§ GOAL
Copy exactly the lines from the start of the data below through the one that carries "return [(0, r0_), (.10", and only those.

§ MATERIAL PROVIDED
START

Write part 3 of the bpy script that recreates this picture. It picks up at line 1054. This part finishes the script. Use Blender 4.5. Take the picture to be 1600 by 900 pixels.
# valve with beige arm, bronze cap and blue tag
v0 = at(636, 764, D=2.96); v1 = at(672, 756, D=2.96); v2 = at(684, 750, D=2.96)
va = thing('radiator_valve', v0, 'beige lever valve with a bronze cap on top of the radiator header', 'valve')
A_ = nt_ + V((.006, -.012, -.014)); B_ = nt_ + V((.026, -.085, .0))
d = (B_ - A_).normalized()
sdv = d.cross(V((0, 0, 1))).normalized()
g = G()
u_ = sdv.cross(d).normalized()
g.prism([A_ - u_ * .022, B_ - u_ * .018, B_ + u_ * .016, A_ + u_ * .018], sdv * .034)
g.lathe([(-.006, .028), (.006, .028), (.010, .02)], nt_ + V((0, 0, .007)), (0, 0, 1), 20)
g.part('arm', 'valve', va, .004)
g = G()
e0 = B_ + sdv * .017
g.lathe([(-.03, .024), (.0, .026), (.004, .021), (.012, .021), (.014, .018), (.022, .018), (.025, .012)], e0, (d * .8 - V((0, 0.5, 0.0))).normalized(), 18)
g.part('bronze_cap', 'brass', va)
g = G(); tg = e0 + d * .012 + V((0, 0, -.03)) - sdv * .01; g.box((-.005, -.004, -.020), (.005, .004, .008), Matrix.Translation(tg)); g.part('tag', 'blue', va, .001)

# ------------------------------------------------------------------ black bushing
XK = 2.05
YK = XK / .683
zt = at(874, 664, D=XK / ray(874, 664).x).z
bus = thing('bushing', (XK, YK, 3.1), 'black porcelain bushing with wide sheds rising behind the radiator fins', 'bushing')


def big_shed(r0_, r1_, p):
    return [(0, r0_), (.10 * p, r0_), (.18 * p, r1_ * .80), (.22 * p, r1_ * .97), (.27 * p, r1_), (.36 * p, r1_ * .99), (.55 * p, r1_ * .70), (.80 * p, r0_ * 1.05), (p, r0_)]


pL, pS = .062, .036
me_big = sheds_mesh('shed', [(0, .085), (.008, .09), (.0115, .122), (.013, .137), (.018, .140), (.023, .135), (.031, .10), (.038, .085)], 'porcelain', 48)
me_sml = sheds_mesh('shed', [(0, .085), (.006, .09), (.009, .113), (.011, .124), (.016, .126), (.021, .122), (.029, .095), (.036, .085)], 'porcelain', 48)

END

§ ANSWER BELOW
Write part 3 of the bpy script that recreates this picture. It picks up at line 1054. This part finishes the script. Use Blender 4.5. Take the picture to be 1600 by 900 pixels.
# valve with beige arm, bronze cap and blue tag
v0 = at(636, 764, D=2.96); v1 = at(672, 756, D=2.96); v2 = at(684, 750, D=2.96)
va = thing('radiator_valve', v0, 'beige lever valve with a bronze cap on top of the radiator header', 'valve')
A_ = nt_ + V((.006, -.012, -.014)); B_ = nt_ + V((.026, -.085, .0))
d = (B_ - A_).normalized()
sdv = d.cross(V((0, 0, 1))).normalized()
g = G()
u_ = sdv.cross(d).normalized()
g.prism([A_ - u_ * .022, B_ - u_ * .018, B_ + u_ * .016, A_ + u_ * .018], sdv * .034)
g.lathe([(-.006, .028), (.006, .028), (.010, .02)], nt_ + V((0, 0, .007)), (0, 0, 1), 20)
g.part('arm', 'valve', va, .004)
g = G()
e0 = B_ + sdv * .017
g.lathe([(-.03, .024), (.0, .026), (.004, .021), (.012, .021), (.014, .018), (.022, .018), (.025, .012)], e0, (d * .8 - V((0, 0.5, 0.0))).normalized(), 18)
g.part('bronze_cap', 'brass', va)
g = G(); tg = e0 + d * .012 + V((0, 0, -.03)) - sdv * .01; g.box((-.005, -.004, -.020), (.005, .004, .008), Matrix.Translation(tg)); g.part('tag', 'blue', va, .001)

# ------------------------------------------------------------------ black bushing
XK = 2.05
YK = XK / .683
zt = at(874, 664, D=XK / ray(874, 664).x).z
bus = thing('bushing', (XK, YK, 3.1), 'black porcelain bushing with wide sheds rising behind the radiator fins', 'bushing')


def big_shed(r0_, r1_, p):
    return [(0, r0_), (.10 * p, r0_), (.18 * p, r1_ * .80), (.22 * p, r1_ * .97), (.27 * p, r1_), (.36 * p, r1_ * .99), (.55 * p, r1_ * .70), (.80 * p, r0_ * 1.05), (p, r0_)]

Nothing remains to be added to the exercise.